Just horsing around
After more than 40 years together, Patty Gummere thought she heard all her husband’s stories. But just a few days before their 42nd anniversary, she heard a new one.
Her husband’s great-uncle, Clyde Lodge, frequented the National Road by wagon train. Patty and her husband, Dick Gummere of St. Clairsville, Ohio, travel the road together by wagon nearly every year as part of a kick-off for the National Road Festival, which continues through Sunday.
The wagon train the Gummeres travel in started in Claysville on Friday with seven wagons and spent the night at Washington Park. Today, it will continue on to Scenery Hill on Route 40, the first highway in the United States connecting West Virginia, Pennsylvania and Maryland that served as a gateway to the West for thousands of settlers, adding a few more wagons.
Lodge took advantage of the new highway, transporting furniture by wagon train for people who were relocating.
“You’d think in 42 years, I’d know about that,” Patty said laughing.
The early 20th century moving company was a part of Lodge’s younger years.
“He never really talked about it that much,” Dick said. “Most of the time, I knew him. He was a farmer.
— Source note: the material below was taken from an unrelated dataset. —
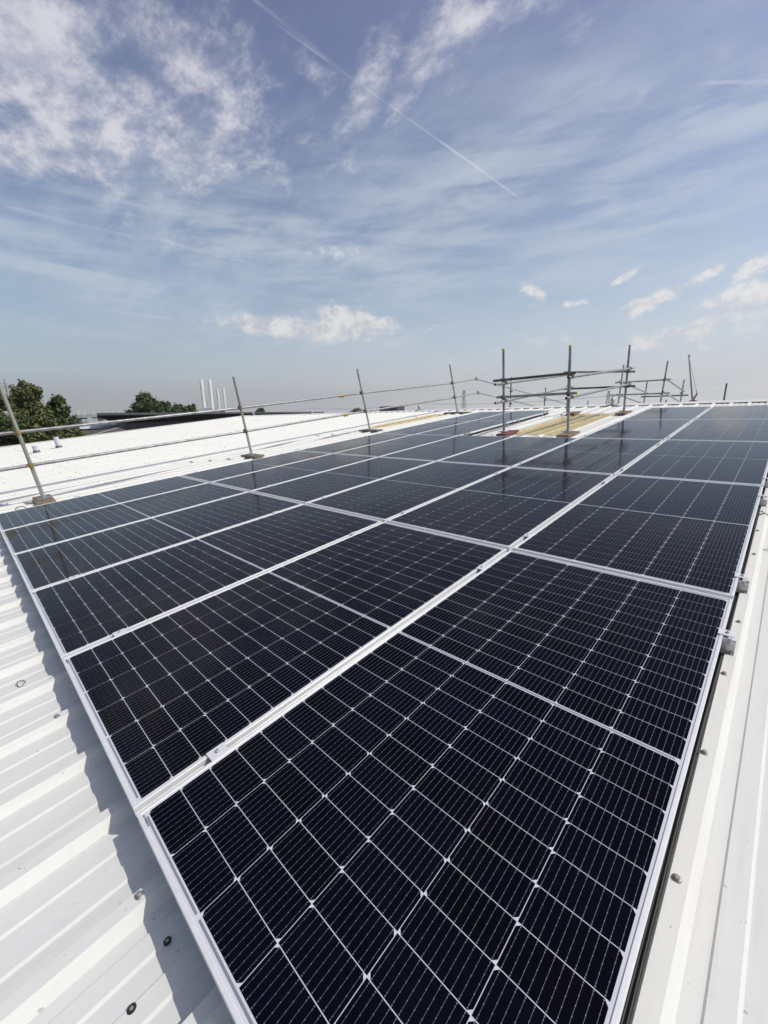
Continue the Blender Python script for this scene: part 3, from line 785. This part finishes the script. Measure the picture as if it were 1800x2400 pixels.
for x_, z_, ph in ((.006, .012, 0), (.0175, .021, 1.3)):
    m = MB(); m.path([(x_ - .01 + .003 * math.sin(y_ * 2.1 + ph), y_, z_ + .003 * math.sin(y_ * 3.3 + ph)) for y_ in np.linspace(-5.55, 5.9, 70)], .0068, 6); m.build('cable', MAT['black'], t, smooth=True)
# lifeline along the ridge
lb_ = (-11, YR, CROWN + .02)
ll = local_thing('roof_lifeline', 'thin steel safety wire on squat anchor posts along the ridge', 'safety line', lb_)
anch = [(-3.67, YR - .30), (-11.15, YR), (-18.7, YR), (-25.0, YR)]
for i, (x, y) in enumerate(anch):
    p = Vector((x, y, CROWN + .018)) - Vector(lb_)
    m = MB(); m.lathe(p, [(.16, 0), (.16, .006), (.058, .008), (.055, .16), (.048, .18), (.022, .20), (.022, .245), (.035, .25), (.035, .262), (.008, .265)], 14); m.build('anchor_post', MAT['mill'], ll, smooth=True)
tops = [Vector((x, y, CROWN + .27)) - Vector(lb_) for x, y in anch]
for a, b in zip(tops[:-1], tops[1:]):
    pts = [a.lerp(b, k / 10) + Vector((0, 0, -.10 * math.sin(math.pi * k / 10))) for k in range(11)]
    m = MB(); m.path(pts, .0052, 5); m.build('wire', MAT['darksteel'], ll)
# vents near the left verge
def vent(label, x, y, h, r, cowl):
    t = local_thing('roof_vent', label, 'roof vent', (x, y, PAN), 'vents near the left roof verge')
    m = MB(); m.box((0, 0, .006), (.62, .55, .012)); m.build('flashing_plate', MAT['flash'], t)
    m = MB(); m.lathe((0, 0, .012), [(r * 1.35, 0), (r * 1.2, .06), (r * 1.05, .10)], 16); m.build('collar', MAT['darksteel'], t)
    m = MB(); m.lathe((0, 0, .02), [(r, 0), (r, h - .03), (r * (1.0 if not cowl else 1.18), h - .03), (r * (.98 if not cowl else 1.1), h), (r * .8, h + .002)], 16); m.build('pipe', MAT['backsheet'], t, smooth=True)
vent('taller white roof vent pipe near the left verge', -20.0, 2.59, .42, .085, False)
vent('shorter capped roof vent near the left verge, closer to the guardrail', -18.95, 1.79, .25, .085, True)
# grey box unit right behind the ridge
t = thing('vent_box', 'small grey flat box standing behind the ridge between guardrail posts', 'vent', L2W((-13.1, YR + .4, -.1)))
m = MB(); m.box((0, 0, .09), (1.1, .5, .24)); m.build('casing', MAT['wall'], t)

# ------------------------------------------------------------------ trees
def tree(label, base, height, crown_r, trunk_r, n_leaf, size, mat, group, seed, squash=1.0, lean=0.0, low=.12, name='tree', clumps=34):
    rr = random.Random(seed); t = thing(name, label, 'tree', base, group)
    H = height; tr_ = MB(); pts = [(0, 0, 0), (.02 * H * rr.uniform(-1, 1), .02 * H * rr.uniform(-1, 1), H * .3), (lean * H * .4, .02 * H, H * .6), (lean * H, 0, H * .92)]
    rad = [trunk_r, trunk_r * .8, trunk_r * .5, trunk_r * .12]
    for i in range(3): tr_.tube(pts[i], pts[i + 1], rad[i], 9, rad[i + 1], caps=False)
    cl = []
    for k in range(clumps):
        # clump centres spread through an uneven ovoid
        zf = low + (1 - low) * rr.random() ** .85
        env = math.sin(math.pi * min(1, max(.06, (zf - low * .4) / (1.04 - low * .4)) ** .82)) ** .62
        a = rr.uniform(0, 2 * math.pi); rd = crown_r * env * rr.uniform(.15, 1.0) ** .6 * (1 + .22 * math.sin(3 * a + seed))
        c = Vector((rd * math.cos(a) + lean * H * zf, rd * math.sin(a) * squash, H * zf)); cr = crown_r * rr.uniform(.10, .24) * (1.15 - .4 * zf)
        cl.append((c, cr))
        if k % 2 == 0:
            s0 = Vector((lean * H * zf * .6, 0, H * max(.12, zf - .22))); tr_.tube(s0, c, trunk_r * .22, 5, trunk_r * .05, caps=False)
    tr_.build('trunk', MAT['bark'], t)
    cen = np.array([c[:] for c, _ in cl]); crs = np.array([r_ for _, r_ in cl])
    rs = np.random.RandomState(seed)
    idx = rs.choice(len(cl), n_leaf, p=crs ** 2 / (crs ** 2).sum())
    v = rs.normal(size=(n_leaf, 3)); v /= np.linalg.norm(v, axis=1)[:, None]
    rad_ = rs.uniform(.25, 1.0, n_leaf) ** .45
    P = cen[idx] + v * (crs[idx] * rad_)[:, None] * np.array([1, 1, 1.25])
    # stray shoots break the outline
    stray = rs.rand(n_leaf) < .16; P[stray] += (v[stray] + np.array([0, 0, .4])) * (crs[idx][stray] * rs.uniform(.1, .8, stray.sum()))[:, None]
    nrm = v * .55 + rs.normal(size=(n_leaf, 3)) * .6 + np.array([0, 0, .35]); nrm /= np.linalg.norm(nrm, axis=1)[:, None]
    tt = np.cross(nrm, rs.normal(size=(n_leaf, 3))); tt /= np.linalg.norm(tt, axis=1)[:, None]; bb = np.cross(nrm, tt)
    s1 = (size * rs.uniform(.6, 1.35, n_leaf))[:, None]
    V = np.stack([P - tt * s1, P - bb * s1 * .5, P + tt * s1, P + bb * s1 * .5], 1).reshape(-1, 3)
    F = np.arange(n_leaf * 4).reshape(-1, 4)
    me = bpy.data.meshes.new('crown'); me.vertices.add(len(V)); me.vertices.foreach_set('co', V.ravel())
    me.loops.add(n_leaf * 4); me.loops.foreach_set('vertex_index', F.ravel()); me.polygons.add(n_leaf); me.polygons.foreach_set('loop_start', np.arange(n_leaf) * 4)
    me.update(); me.validate(); me.materials.append(mat)
    o = bpy.data.objects.new('crown', me); col.objects.link(o); o.parent = t
    return t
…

He was a farmer until he died.”
Horses were a part of both Dick’s and Patty’s ancestry and upbringing, and it was a shared love of horses that brought them together. The two met in 4-H Club working on horse-related projects.
Their children, now grown, rode horses and passed on the tradition to their own children.
“We’re just a horsey bunch,” Patty said.
The two often spend their anniversary with the wagon train, and Patty said she has no problem trading a nice dinner for Hawaiian Punch on the trail.
“It’s just doing what you love to do,” Dick said.
Patty said the the 3 mph pace allows her to see the region from a new perspective, and it gives her ideas for landscaping projects.
“Yeah, I get ideas,” she said. “Too many.”
Their tradition started with one horse and one wagon, which soon became three horses and two wagons. They purchased a steel-wheel wagon at an auction. But, at more than 100 years old, it provided a bumpy ride.
“He built this one himself,” Patty said. “He wanted something more sporty.”
Dick Gummere made the wagon with hydraulic brakes and had a group of Amish people add a tarp.
The two horses, Hailey and Lizzie, were purchased from Seven Springs Mountain Resort, where they gave sleigh rides. The horses had to learn to work as part of a team because they weren’t accustomed to being hooked together.
“Izzy has a spring in her step,” Patty said, while Hailey prefers a slower pace.
The two are a cross between Belgian and Morgan, part draft horse and part saddle horse.
“It makes a tough horse, but a little lighter-weight horse,” she said. “They’re multipurpose.”
The team had no trouble pulling a wagon up the hills near Claysville. The team had to stop several times to allow smaller horses in the back to catch up.
The Gummeres said it can be difficult to get younger people interested in a 3 mph journey by wagon. But in their family, the tradition of horses is continuing to their children and grandchildren.
“He loves teaching little kids to drive,” Patty said. “It gets passed down through the generations.”